New Alcatraz (2001)
By: Lauren Monaghan on August 9, 2007  |  Comments  |  Bookmark and Share
DVD
Magna Pacific (Australia). Region 4, PAL. 1.85:1 (Non-anamorphic). English DD 5.1, English DD 2.0. 97 minutes
The Movie
Credits
Director: Phillip J. Roth Starring: Dean Cain, Elizabeth Lackey, Mark A. Sheppard, Dean Biasucci, Craig Wasson
Screenplay: Terry Neish, Paul Joshua Rubins
Music: Rich McHugh
Tagline: "Frozen from the outside… frozen with fear inside!"
Country: USA
There's something to be said about Phillip J. Roth's New Alcatraz (or Boa, if you're watching the Region 1 release) – namely that it isn't very good. But then again, what can you expect from a film pitting one-time Superman beefcake Dean Cain against a giant prehistoric snake? While locked in a high security prison? In the middle of Antarctica? Aided only by a handful of international criminals and armed only with plucky determination?

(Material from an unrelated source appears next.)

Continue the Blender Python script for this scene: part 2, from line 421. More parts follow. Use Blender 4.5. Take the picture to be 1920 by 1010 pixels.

Now if you ask me, this film has a lot of things going for it: a crazy-ass giant snake for starters (and really, who didn't secretly enjoy Anaconda?), but also a divinely wacky backdrop and a cast of eager B-graders, rounded off by Aussie actress Elizabeth Lackey and the illustrious Craig Wasson, who you'll remember as Dr Neil Gordon from A Nightmare on Elm Street 3 and… Dr Neil Gordon from A Nightmare on Elm Street 3.

Unfortunately, while these ingredients could have made for a fun, self-depreciating romp through a landscape of bad CGI and so-bad-it's-good storytelling, New Alcatraz proves little more than a painful exercise in bad fake accentory, unfunnily atrocious CGI and so-stupid-I-want-to-tear-my-hair-out logic.

Long story short, in the New Alcatraz-verse the world has decided to ship the worst of its criminals off to Antarctica, the land where there is ice aplenty and not a trace of sense in sight. Despite having grave safety concerns and possessing general common sense, workers at the chilly prison are forced into drilling through a hollow portion of the ice, tragically home to a big pocket of nitrogen and an even bigger gaseous problem – the computer-tech brain fart that is the film's star: a giant, unrealistic and kind of dog-sounding boa constrictor. The unleashed serpent proceeds to chow down on the prison staff, no doubt cranky about his long hibernation and the prospect of having to share screen time with Superman. Speaking of whom, instead of calling in, I don't know, maybe a ginormous squad of military types to deal with the snakey problem, the big guns brought out are a couple of university professors, Cain and Lackey (don't worry though, they're fully equipped – with knowledge!). Unperturbed by all the booksmarts flying around, the snake proceeds to chase everyone up and down the same corridor a few times before we thankfully arrive at the film's climax. A surprisingly clever climax for such a shoddy movie, and one that would no doubt have Samuel L. Jackson spouting a few choice words about motherfucking boas slithering around where they shouldn't.

A small part of me wants to say that the ending of New Alcatraz is almost redemptive, worthy of its resurrection from the abyss of one-star territory even – but alas, however ingenious and hilarious I found those last few moments to be (in case you didn't get it, think along the lines of something that sounds suspiciously like "Cakes on a Train"), the amusement comes too little, too late. Really, for a guy who has a thing for giant reptiles, Roth just can't seem to translate his strange fixation into a decent movie.

Fun-filled ending aside, New Alcatraz is the type of film you feel like you've watched a million times before, right down to the nitty gritty details of shot framing and set elements. And Mr Roth? If your audience is thinking there's something all too familiar about your "giant snake preserved in nitrogen awakes in a frozen international prison, terrorises Dean Cain and gets to go parachuting" film, you're doing something wrong.
Video
For a movie that was made only a couple of years ago, New Alcatraz looks weirdly dated… kind of a tad faded, and a tiny touch on the grainy side. This is a 1.85:1 presentation, and is not 16:9 enhanced.
Audio
Like the Region 1 release, you can listen to the growly snake do its thing in either 5.1 or 2.0 Dolby Digital. Neither of the tracks is particularly impressive.
Extra Features
I always find it somewhat amusing that DVDs list "scene selections" under the heading of special features like some kind of exciting gift, but that's what this film boasts – scene selections and as an added bonus, a single trailer for the film itself. At least the Region 1 disc gives you a bit more variety in the features department, though not by much.
The Verdict
If by some poor twist of fate you find yourself laden with a copy of New Alcatraz, do yourself a favour and use that special scene selecting feature to get to the last few minutes of the film, have yourself a bit of a giggle and be done with it.